Cost and Life Span: Prices usually start around $100 to $300 a square, but some styles can cost $600 to $800 a square. Metal roofing can last 40 to 75 years.

Slate

Offering lots of beauty and a distinctive elegant appearance, slate colors include shades of black, green, grey, red and purple.

Pros: Slate is very durable, fire-resistant and a sustainable roof that can be recycled.

Cons: Slate is expensive, heavy, and requires extra framing and professional installation. The quality can vary with imported slate.

House Styles: Slate works well with Colonial, European and French chateau homes.

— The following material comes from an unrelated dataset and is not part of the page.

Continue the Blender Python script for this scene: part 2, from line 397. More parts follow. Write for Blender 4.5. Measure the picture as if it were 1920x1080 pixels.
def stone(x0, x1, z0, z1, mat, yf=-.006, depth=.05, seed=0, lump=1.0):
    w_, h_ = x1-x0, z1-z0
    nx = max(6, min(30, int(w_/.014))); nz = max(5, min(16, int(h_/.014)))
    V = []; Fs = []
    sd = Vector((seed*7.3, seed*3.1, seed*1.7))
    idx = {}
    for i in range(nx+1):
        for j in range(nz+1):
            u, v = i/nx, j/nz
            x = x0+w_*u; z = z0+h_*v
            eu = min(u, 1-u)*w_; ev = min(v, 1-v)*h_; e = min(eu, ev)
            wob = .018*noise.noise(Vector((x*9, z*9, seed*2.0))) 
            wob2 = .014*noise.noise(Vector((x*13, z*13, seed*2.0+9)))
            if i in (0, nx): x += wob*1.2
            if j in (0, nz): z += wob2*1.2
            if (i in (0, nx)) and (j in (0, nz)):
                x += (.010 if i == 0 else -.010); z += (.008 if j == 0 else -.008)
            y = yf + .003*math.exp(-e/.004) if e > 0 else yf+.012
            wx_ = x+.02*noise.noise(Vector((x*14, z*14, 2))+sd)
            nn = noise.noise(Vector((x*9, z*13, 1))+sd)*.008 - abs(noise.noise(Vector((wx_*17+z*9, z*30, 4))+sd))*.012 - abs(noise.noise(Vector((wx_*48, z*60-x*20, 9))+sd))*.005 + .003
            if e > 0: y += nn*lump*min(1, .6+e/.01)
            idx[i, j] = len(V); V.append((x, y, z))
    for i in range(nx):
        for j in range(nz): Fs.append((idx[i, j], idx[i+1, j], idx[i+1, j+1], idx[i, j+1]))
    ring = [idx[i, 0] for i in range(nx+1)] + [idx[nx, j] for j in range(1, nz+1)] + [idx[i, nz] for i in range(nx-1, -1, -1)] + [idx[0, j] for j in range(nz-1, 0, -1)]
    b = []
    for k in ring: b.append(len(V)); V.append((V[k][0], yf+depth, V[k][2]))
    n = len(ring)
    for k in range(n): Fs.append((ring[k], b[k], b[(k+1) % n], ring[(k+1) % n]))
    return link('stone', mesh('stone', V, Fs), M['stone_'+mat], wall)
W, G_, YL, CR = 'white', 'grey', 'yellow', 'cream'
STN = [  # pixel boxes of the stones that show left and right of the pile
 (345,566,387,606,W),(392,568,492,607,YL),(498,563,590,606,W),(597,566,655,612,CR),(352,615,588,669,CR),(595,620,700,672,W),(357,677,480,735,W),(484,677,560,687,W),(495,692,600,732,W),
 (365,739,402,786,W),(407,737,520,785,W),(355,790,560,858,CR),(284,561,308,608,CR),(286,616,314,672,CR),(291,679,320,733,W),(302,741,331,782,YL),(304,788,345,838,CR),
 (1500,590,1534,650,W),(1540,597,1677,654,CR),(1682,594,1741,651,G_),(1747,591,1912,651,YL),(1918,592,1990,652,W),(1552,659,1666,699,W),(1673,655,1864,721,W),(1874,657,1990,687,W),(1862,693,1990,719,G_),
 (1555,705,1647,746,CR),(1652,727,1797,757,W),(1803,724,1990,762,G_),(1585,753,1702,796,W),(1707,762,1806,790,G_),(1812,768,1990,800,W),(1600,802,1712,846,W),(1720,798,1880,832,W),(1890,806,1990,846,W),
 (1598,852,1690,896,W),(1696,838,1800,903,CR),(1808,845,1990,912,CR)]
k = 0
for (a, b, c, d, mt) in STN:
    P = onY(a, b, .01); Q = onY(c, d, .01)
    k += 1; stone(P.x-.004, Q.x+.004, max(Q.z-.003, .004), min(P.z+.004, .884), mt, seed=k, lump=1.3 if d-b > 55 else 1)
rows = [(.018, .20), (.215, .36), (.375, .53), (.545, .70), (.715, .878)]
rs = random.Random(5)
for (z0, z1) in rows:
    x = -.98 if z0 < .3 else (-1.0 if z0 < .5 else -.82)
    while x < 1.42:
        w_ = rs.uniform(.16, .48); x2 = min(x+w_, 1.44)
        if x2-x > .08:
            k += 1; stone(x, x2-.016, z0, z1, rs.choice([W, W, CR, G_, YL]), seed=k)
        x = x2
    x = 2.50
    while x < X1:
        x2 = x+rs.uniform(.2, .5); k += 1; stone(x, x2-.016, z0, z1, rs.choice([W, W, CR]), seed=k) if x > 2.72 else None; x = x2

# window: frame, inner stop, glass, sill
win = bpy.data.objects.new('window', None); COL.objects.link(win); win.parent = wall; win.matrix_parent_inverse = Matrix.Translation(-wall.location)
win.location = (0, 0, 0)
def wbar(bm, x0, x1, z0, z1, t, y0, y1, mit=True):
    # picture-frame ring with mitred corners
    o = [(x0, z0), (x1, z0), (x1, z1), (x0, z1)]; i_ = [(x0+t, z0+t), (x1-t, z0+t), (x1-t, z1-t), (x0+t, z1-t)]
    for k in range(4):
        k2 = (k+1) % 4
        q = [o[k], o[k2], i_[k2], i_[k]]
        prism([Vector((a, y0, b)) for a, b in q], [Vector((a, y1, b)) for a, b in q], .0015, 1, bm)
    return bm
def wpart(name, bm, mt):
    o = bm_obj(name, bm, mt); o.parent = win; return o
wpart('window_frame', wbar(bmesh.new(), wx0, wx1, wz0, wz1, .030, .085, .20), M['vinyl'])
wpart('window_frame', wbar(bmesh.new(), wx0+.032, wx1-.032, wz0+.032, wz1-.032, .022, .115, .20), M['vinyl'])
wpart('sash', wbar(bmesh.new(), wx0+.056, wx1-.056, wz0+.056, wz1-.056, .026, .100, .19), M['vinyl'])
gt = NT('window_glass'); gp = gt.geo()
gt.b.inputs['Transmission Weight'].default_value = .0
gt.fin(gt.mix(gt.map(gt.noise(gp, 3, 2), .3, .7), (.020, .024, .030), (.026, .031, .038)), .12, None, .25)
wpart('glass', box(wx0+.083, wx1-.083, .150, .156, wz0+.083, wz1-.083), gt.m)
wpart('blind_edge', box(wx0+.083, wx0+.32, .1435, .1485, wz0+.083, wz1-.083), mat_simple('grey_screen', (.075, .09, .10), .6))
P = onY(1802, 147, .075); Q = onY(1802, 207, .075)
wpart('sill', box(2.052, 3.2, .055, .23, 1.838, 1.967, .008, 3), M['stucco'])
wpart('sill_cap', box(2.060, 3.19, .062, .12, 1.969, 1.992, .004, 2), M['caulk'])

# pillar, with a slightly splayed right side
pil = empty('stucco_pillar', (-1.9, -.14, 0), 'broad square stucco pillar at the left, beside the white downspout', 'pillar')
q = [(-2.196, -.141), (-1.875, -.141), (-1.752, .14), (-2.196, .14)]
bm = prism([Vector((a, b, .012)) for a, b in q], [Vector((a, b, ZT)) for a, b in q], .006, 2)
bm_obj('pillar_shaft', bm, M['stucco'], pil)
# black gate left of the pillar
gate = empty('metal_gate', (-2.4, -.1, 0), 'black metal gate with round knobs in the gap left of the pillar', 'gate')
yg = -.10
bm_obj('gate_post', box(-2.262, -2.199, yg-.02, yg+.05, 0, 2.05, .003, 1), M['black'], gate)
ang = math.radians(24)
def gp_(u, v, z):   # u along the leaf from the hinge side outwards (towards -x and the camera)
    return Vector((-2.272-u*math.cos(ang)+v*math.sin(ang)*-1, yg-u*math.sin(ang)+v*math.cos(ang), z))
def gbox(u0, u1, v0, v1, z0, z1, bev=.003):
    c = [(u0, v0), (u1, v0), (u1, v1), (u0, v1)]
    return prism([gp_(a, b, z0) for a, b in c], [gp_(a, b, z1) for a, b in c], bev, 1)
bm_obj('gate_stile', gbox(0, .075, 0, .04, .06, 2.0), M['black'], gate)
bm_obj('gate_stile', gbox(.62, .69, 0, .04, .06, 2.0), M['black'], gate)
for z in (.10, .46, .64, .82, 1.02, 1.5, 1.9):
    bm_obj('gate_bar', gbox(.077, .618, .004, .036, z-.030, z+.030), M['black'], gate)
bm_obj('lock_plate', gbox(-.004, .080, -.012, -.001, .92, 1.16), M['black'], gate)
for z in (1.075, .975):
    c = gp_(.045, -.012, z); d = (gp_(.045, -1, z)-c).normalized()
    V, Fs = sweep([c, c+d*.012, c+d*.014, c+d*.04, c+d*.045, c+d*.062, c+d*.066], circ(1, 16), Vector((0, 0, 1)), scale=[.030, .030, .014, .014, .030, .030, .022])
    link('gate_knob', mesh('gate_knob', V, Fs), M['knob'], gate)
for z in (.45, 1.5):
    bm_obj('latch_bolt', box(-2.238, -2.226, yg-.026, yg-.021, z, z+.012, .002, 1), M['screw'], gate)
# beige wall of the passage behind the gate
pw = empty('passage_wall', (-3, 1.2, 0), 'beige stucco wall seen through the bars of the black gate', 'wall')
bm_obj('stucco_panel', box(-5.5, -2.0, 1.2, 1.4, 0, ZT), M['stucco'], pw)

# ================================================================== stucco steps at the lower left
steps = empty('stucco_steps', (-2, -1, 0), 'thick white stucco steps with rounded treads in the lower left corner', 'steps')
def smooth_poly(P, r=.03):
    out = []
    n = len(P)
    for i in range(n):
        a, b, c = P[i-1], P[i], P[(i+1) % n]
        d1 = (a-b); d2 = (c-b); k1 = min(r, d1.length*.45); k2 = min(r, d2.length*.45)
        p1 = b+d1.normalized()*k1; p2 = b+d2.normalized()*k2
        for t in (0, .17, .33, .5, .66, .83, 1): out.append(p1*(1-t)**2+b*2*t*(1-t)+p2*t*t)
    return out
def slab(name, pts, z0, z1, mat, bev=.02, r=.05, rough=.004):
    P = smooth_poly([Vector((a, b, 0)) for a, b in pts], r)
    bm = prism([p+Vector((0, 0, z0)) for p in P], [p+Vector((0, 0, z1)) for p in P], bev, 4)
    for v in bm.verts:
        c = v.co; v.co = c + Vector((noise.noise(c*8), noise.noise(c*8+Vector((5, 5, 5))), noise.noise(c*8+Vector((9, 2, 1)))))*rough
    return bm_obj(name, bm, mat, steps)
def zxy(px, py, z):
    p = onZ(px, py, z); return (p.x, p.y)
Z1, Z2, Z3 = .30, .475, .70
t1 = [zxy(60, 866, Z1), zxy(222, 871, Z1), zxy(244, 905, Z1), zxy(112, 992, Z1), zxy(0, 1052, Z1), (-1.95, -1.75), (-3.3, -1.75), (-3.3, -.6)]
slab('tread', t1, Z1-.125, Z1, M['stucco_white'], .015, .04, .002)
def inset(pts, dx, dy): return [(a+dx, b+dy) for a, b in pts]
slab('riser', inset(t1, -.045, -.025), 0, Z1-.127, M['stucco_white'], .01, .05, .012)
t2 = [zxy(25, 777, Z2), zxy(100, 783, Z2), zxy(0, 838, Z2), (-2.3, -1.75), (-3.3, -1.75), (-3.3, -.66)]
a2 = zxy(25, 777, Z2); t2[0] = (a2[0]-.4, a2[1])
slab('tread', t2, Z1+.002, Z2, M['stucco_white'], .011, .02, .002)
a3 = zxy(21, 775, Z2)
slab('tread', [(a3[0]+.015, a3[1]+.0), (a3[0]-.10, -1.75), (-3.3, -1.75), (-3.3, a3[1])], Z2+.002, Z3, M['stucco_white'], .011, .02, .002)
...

Cost and Life Span: Prices start at about $600 a square and up. Slate can last more than 50 years and sometimes 100 years or more.

Avoid Storm Chasers

Steer clear of the knock-on-the-door, “We were in your neighborhood” roofers. This is just canvassing and selling. Pick a roofer from a referral or a sign in your area that has a satisfied client on the other end.

Wood Shingles & Shake

The go-to roofing choice for hundreds of years, many homeowners love the look of wood shingles and shakes and how they weather to an attractive shade of gray. Wood shakes are handmade and rougher-looking than wood shingles, which are usually cut by machine.

If you live in a fire-prone area, look for Class A fire-rated wood roofing products that include shingles treated with a fire-resistant coating.

Pros: Wood shingles offer a rustic look and are a natural product usually made from cedar, redwood and southern pine.

Cons: Fire codes in some areas prohibit use. Wood shingles can be a concern in wet climates, and can mold, split or rot.

House Styles: Shake's rustic aesthetic pairs well with bungalow, Cape Cod, cottage, Craftsman and Tudor-style homes.

Cost and Life Span: Prices start at around $100 to $150 a square and will last around 25 to 30 years.

Synthetic Roofing Materials

There are now synthetic roofing products, including rubber, plastic and polymer roofing, developed to give you the color, look and texture of natural materials like slate and wood. These products are designed to be strong and easy to maintain. Some of these materials are fire-resistant.

Make sure to check with the manufacturer and inquire about warranty information. The National Roofing Contractors Association (NRCA) suggests you look at full-size samples of the synthetic product and the manufacturers' brochures.

Look for installations that have been in place at least 10 years to see what the wear characteristics of that material are in your area, says Bollnow.

Pros: Synthetic roofing is often not as fragile, heavy or expensive as natural products.

Cons: Some of these products can absorb water and the quality varies. Newer products aren't as time-tested as traditional materials.

House Styles: Synthetic roofing products work with different architectural styles.

Cost and Life Span: Prices start at about $300 a square, and are warrantied for up to 50 years.